Freddie and Fannie Bail-Outs: The Denouement

You may recall my Example No. 17 of government intervention run amuck. I told you about the mess in which our mortgage industry finds itself, helped by our semi-governmental agencies, Freddie Mac and Fannie Mae.

We now have this piece by Deborah Solomon and Damian Paletta at the Wall Street Journal, giving us an update of their situation.

bail
[Thanks to Tootstubing.com for this image.]

The bail-outs keep coming in this financial saga, and Freddie and Fannie will be no exceptions. A few months ago, Teasury Secretary Henry Paulson obtained our permission (through Congress) to bail them out, and apparently he didn't do it for nothing.

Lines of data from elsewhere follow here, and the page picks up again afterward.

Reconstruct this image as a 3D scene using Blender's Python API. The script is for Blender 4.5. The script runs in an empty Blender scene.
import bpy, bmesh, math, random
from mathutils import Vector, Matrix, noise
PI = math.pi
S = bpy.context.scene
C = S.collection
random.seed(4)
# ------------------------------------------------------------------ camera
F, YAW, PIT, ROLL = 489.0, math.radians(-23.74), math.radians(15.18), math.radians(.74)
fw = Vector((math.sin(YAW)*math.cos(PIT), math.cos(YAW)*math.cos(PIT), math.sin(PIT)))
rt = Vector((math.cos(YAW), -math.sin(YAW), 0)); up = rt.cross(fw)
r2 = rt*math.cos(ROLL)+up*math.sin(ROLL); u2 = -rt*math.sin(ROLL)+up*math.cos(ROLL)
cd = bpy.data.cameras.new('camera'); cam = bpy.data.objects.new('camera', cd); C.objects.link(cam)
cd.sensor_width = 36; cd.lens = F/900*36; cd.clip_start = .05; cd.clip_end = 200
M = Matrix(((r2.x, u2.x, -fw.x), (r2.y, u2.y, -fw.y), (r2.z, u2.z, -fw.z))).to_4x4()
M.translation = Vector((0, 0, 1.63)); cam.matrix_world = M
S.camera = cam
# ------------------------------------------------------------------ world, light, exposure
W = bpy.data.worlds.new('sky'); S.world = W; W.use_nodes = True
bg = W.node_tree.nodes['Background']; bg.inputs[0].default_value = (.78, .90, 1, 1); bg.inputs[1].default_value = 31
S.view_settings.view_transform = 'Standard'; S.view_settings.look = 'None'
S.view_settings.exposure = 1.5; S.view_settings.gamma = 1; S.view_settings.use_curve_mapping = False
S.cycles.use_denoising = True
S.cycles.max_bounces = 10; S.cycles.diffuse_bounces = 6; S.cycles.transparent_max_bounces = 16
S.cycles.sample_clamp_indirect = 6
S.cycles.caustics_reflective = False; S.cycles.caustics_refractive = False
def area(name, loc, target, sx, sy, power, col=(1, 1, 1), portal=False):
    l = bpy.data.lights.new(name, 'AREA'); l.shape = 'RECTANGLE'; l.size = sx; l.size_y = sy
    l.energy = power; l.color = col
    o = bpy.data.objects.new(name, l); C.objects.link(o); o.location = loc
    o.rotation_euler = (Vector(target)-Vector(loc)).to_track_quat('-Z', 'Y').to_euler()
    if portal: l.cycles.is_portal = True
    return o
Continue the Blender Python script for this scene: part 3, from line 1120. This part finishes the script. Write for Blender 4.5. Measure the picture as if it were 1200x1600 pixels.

So now we have Government Intervention upon Government Intervention, both now running amuck in tandem. Not only was the very creation of these two organisms unwise, as I explain in my earlier post linked above; but now we have one more in the string of wrongs that government officials are having to commit in their effort to right the original one. To wit:

"Mr. Paulson's push to win authority was meant to reassure investors that the government wouldn't allow Fannie Mae and Freddie Mac to fail. But some believe it ultimately forced Treasury's hand. The federal government's involvement complicated the companies' already-difficult task of raising capital through the sale of common or preferred shares. Investors were leery of buying either while the government's intentions were unknown, because they feared the newly issued shares might become worthless as the result of federal action."

And look for more wrong runnings-amuck from this problem. For example, here's one I can see from a mile away:

"Among the issues with which Treasury has been wrestling is whether to make an investment at such a low price that shareholders are effectively wiped out. Mr. Paulson is cautious about any plan that appears to benefit shareholders because he doesn't want the government to be seen as bailing out investors who for years profited from the companies' success."

Bloomberg also gives their version of this news.

Ah, it would all be so entertaining if it were fiction.